# [PROBLEM DESCRIPTION]
Reproduce all of the listing below without alteration.
** Begin **
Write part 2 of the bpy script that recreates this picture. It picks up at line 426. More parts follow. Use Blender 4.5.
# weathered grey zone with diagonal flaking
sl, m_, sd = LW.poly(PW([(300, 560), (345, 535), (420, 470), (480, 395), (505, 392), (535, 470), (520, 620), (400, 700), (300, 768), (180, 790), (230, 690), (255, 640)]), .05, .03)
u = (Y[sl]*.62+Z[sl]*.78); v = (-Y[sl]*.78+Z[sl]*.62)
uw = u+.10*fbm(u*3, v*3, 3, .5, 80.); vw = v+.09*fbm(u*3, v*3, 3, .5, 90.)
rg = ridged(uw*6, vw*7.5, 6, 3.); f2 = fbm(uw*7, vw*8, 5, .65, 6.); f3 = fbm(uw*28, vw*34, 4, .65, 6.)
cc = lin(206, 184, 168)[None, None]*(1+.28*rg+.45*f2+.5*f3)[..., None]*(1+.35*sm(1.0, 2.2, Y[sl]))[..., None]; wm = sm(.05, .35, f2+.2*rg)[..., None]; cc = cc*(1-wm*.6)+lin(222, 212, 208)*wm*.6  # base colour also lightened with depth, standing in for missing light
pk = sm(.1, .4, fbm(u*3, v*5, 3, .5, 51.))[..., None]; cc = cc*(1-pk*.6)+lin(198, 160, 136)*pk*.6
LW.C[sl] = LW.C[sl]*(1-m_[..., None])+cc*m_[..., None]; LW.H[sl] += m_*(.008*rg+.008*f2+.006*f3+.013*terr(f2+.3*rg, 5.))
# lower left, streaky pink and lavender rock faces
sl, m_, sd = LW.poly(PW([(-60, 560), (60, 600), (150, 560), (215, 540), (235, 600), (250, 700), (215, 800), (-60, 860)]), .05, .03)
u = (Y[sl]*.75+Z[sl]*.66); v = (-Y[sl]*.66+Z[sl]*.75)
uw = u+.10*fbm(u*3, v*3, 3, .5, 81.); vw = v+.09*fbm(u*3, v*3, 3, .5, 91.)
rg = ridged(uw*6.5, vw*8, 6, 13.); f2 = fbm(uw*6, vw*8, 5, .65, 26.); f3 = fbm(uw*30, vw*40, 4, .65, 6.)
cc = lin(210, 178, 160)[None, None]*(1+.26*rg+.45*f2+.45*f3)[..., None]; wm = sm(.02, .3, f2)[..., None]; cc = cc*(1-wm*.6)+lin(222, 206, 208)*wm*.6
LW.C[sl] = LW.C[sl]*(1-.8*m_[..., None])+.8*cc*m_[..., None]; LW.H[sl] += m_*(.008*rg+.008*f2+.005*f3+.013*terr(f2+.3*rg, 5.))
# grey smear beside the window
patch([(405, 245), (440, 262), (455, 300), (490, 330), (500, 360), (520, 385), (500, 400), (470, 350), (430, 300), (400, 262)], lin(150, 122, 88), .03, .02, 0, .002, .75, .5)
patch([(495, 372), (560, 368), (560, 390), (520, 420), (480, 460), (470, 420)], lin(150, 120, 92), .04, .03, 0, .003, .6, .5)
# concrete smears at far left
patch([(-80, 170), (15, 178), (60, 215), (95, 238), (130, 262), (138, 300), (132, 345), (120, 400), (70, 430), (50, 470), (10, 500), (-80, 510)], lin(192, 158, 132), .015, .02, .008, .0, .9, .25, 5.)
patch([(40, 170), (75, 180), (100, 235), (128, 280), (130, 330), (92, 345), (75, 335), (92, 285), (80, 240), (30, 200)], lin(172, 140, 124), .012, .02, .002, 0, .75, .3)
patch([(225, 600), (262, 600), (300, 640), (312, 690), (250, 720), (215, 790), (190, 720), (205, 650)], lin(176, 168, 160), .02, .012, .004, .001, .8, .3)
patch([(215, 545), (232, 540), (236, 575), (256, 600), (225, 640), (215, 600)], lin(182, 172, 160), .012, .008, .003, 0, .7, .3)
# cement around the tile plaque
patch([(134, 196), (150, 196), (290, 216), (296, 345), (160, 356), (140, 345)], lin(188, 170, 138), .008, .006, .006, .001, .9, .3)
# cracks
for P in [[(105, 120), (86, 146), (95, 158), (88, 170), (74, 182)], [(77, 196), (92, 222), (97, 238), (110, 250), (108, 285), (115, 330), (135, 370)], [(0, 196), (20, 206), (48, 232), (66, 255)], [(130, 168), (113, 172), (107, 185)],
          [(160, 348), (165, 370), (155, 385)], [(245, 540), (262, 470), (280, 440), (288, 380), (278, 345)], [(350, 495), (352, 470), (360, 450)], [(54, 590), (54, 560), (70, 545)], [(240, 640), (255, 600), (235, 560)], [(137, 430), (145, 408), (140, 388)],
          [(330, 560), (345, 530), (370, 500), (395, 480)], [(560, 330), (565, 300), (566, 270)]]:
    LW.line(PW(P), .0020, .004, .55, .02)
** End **
# [PROBLEM SOLUTION]
Write part 2 of the bpy script that recreates this picture. It picks up at line 426. More parts follow. Use Blender 4.5.
# weathered grey zone with diagonal flaking
sl, m_, sd = LW.poly(PW([(300, 560), (345, 535), (420, 470), (480, 395), (505, 392), (535, 470), (520, 620), (400, 700), (300, 768), (180, 790), (230, 690), (255, 640)]), .05, .03)
u = (Y[sl]*.62+Z[sl]*.78); v = (-Y[sl]*.78+Z[sl]*.62)
uw = u+.10*fbm(u*3, v*3, 3, .5, 80.); vw = v+.09*fbm(u*3, v*3, 3, .5, 90.)
rg = ridged(uw*6, vw*7.5, 6, 3.); f2 = fbm(uw*7, vw*8, 5, .65, 6.); f3 = fbm(uw*28, vw*34, 4, .65, 6.)
cc = lin(206, 184, 168)[None, None]*(1+.28*rg+.45*f2+.5*f3)[..., None]*(1+.35*sm(1.0, 2.2, Y[sl]))[..., None]; wm = sm(.05, .35, f2+.2*rg)[..., None]; cc = cc*(1-wm*.6)+lin(222, 212, 208)*wm*.6  # base colour also lightened with depth, standing in for missing light
pk = sm(.1, .4, fbm(u*3, v*5, 3, .5, 51.))[..., None]; cc = cc*(1-pk*.6)+lin(198, 160, 136)*pk*.6
LW.C[sl] = LW.C[sl]*(1-m_[..., None])+cc*m_[..., None]; LW.H[sl] += m_*(.008*rg+.008*f2+.006*f3+.013*terr(f2+.3*rg, 5.))
# lower left, streaky pink and lavender rock faces
sl, m_, sd = LW.poly(PW([(-60, 560), (60, 600), (150, 560), (215, 540), (235, 600), (250, 700), (215, 800), (-60, 860)]), .05, .03)
u = (Y[sl]*.75+Z[sl]*.66); v = (-Y[sl]*.66+Z[sl]*.75)
uw = u+.10*fbm(u*3, v*3, 3, .5, 81.); vw = v+.09*fbm(u*3, v*3, 3, .5, 91.)
rg = ridged(uw*6.5, vw*8, 6, 13.); f2 = fbm(uw*6, vw*8, 5, .65, 26.); f3 = fbm(uw*30, vw*40, 4, .65, 6.)
cc = lin(210, 178, 160)[None, None]*(1+.26*rg+.45*f2+.45*f3)[..., None]; wm = sm(.02, .3, f2)[..., None]; cc = cc*(1-wm*.6)+lin(222, 206, 208)*wm*.6
LW.C[sl] = LW.C[sl]*(1-.8*m_[..., None])+.8*cc*m_[..., None]; LW.H[sl] += m_*(.008*rg+.008*f2+.005*f3+.013*terr(f2+.3*rg, 5.))
# grey smear beside the window
patch([(405, 245), (440, 262), (455, 300), (490, 330), (500, 360), (520, 385), (500, 400), (470, 350), (430, 300), (400, 262)], lin(150, 122, 88), .03, .02, 0, .002, .75, .5)
patch([(495, 372), (560, 368), (560, 390), (520, 420), (480, 460), (470, 420)], lin(150, 120, 92), .04, .03, 0, .003, .6, .5)
# concrete smears at far left
patch([(-80, 170), (15, 178), (60, 215), (95, 238), (130, 262), (138, 300), (132, 345), (120, 400), (70, 430), (50, 470), (10, 500), (-80, 510)], lin(192, 158, 132), .015, .02, .008, .0, .9, .25, 5.)
patch([(40, 170), (75, 180), (100, 235), (128, 280), (130, 330), (92, 345), (75, 335), (92, 285), (80, 240), (30, 200)], lin(172, 140, 124), .012, .02, .002, 0, .75, .3)
patch([(225, 600), (262, 600), (300, 640), (312, 690), (250, 720), (215, 790), (190, 720), (205, 650)], lin(176, 168, 160), .02, .012, .004, .001, .8, .3)
patch([(215, 545), (232, 540), (236, 575), (256, 600), (225, 640), (215, 600)], lin(182, 172, 160), .012, .008, .003, 0, .7, .3)
# cement around the tile plaque
patch([(134, 196), (150, 196), (290, 216), (296, 345), (160, 356), (140, 345)], lin(188, 170, 138), .008, .006, .006, .001, .9, .3)
# cracks
for P in [[(105, 120), (86, 146), (95, 158), (88, 170), (74, 182)], [(77, 196), (92, 222), (97, 238), (110, 250), (108, 285), (115, 330), (135, 370)], [(0, 196), (20, 206), (48, 232), (66, 255)], [(130, 168), (113, 172), (107, 185)],
          [(160, 348), (165, 370), (155, 385)], [(245, 540), (262, 470), (280, 440), (288, 380), (278, 345)], [(350, 495), (352, 470), (360, 450)], [(54, 590), (54, 560), (70, 545)], [(240, 640), (255, 600), (235, 560)], [(137, 430), (145, 408), (140, 388)],
          [(330, 560), (345, 530), (370, 500), (395, 480)], [(560, 330), (565, 300), (566, 270)]]:
    LW.line(PW(P), .0020, .004, .55, .02)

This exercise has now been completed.